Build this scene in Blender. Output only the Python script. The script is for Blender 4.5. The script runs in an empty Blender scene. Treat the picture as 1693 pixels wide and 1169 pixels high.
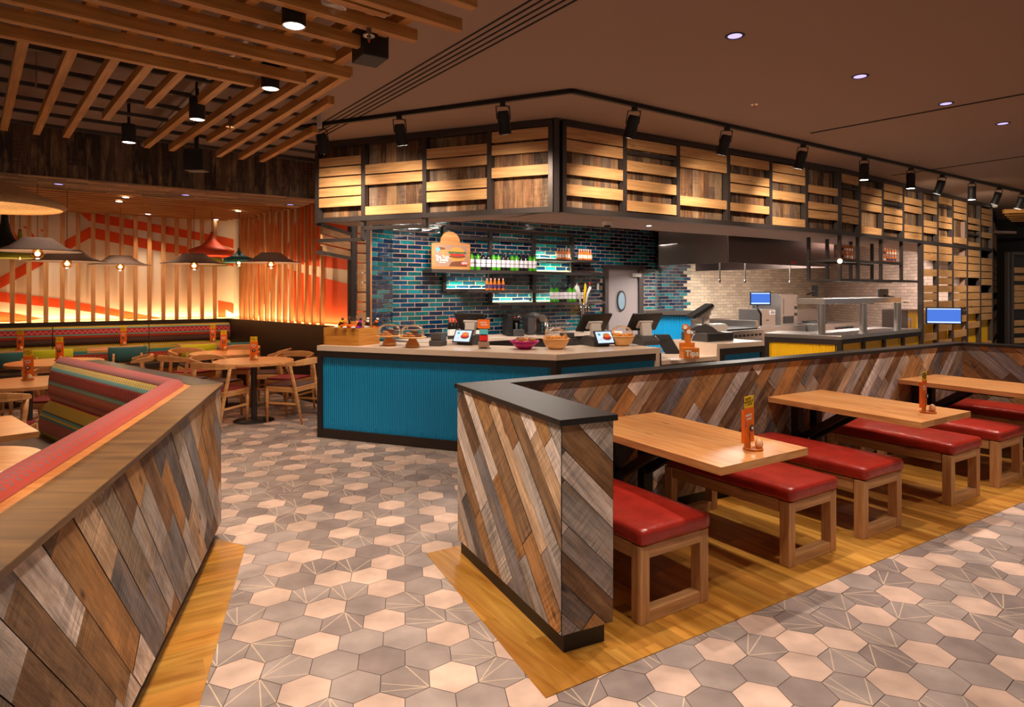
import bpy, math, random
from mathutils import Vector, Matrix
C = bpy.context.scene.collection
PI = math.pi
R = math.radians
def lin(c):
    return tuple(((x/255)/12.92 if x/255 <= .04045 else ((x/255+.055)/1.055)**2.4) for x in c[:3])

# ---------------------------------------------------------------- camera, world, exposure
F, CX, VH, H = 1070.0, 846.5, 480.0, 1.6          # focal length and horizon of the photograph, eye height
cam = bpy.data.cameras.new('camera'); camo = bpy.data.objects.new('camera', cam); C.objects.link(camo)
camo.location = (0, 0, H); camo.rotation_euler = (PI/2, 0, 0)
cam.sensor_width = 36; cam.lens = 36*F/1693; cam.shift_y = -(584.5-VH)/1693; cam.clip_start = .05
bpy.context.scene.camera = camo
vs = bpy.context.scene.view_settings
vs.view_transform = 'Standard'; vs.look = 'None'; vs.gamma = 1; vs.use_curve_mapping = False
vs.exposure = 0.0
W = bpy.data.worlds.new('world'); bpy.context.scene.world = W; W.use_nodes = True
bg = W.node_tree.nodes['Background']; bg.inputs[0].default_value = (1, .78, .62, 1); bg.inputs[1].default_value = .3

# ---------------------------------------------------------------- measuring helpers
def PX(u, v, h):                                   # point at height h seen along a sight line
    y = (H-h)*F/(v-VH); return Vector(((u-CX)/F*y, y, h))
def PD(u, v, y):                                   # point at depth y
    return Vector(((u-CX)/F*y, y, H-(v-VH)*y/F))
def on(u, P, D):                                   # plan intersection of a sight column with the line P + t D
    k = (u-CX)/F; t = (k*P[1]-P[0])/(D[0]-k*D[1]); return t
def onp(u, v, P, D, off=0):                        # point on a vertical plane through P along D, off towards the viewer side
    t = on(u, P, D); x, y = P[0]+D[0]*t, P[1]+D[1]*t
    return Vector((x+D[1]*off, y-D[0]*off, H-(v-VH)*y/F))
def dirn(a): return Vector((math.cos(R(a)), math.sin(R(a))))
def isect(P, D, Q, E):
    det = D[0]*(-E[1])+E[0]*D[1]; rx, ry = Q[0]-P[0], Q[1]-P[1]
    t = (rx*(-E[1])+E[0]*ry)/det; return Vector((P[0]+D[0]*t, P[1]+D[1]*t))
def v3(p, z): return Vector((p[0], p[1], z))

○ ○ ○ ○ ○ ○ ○

REQUIREMENT: Repeat the listing above up to and including the line with "bg = W.node_tree.nodes['Background'];", starting from its first line. Drop any pictures.

EXERCISE ANSWER:
Build this scene in Blender. Output only the Python script. The script is for Blender 4.5. The script runs in an empty Blender scene. Treat the picture as 1693 pixels wide and 1169 pixels high.
import bpy, math, random
from mathutils import Vector, Matrix
C = bpy.context.scene.collection
PI = math.pi
R = math.radians
def lin(c):
    return tuple(((x/255)/12.92 if x/255 <= .04045 else ((x/255+.055)/1.055)**2.4) for x in c[:3])

# ---------------------------------------------------------------- camera, world, exposure
F, CX, VH, H = 1070.0, 846.5, 480.0, 1.6          # focal length and horizon of the photograph, eye height
cam = bpy.data.cameras.new('camera'); camo = bpy.data.objects.new('camera', cam); C.objects.link(camo)
camo.location = (0, 0, H); camo.rotation_euler = (PI/2, 0, 0)
cam.sensor_width = 36; cam.lens = 36*F/1693; cam.shift_y = -(584.5-VH)/1693; cam.clip_start = .05
bpy.context.scene.camera = camo
vs = bpy.context.scene.view_settings
vs.view_transform = 'Standard'; vs.look = 'None'; vs.gamma = 1; vs.use_curve_mapping = False
vs.exposure = 0.0
W = bpy.data.worlds.new('world'); bpy.context.scene.world = W; W.use_nodes = True
bg = W.node_tree.nodes['Background']; bg.inputs[0].default_value = (1, .78, .62, 1); bg.inputs[1].default_value = .3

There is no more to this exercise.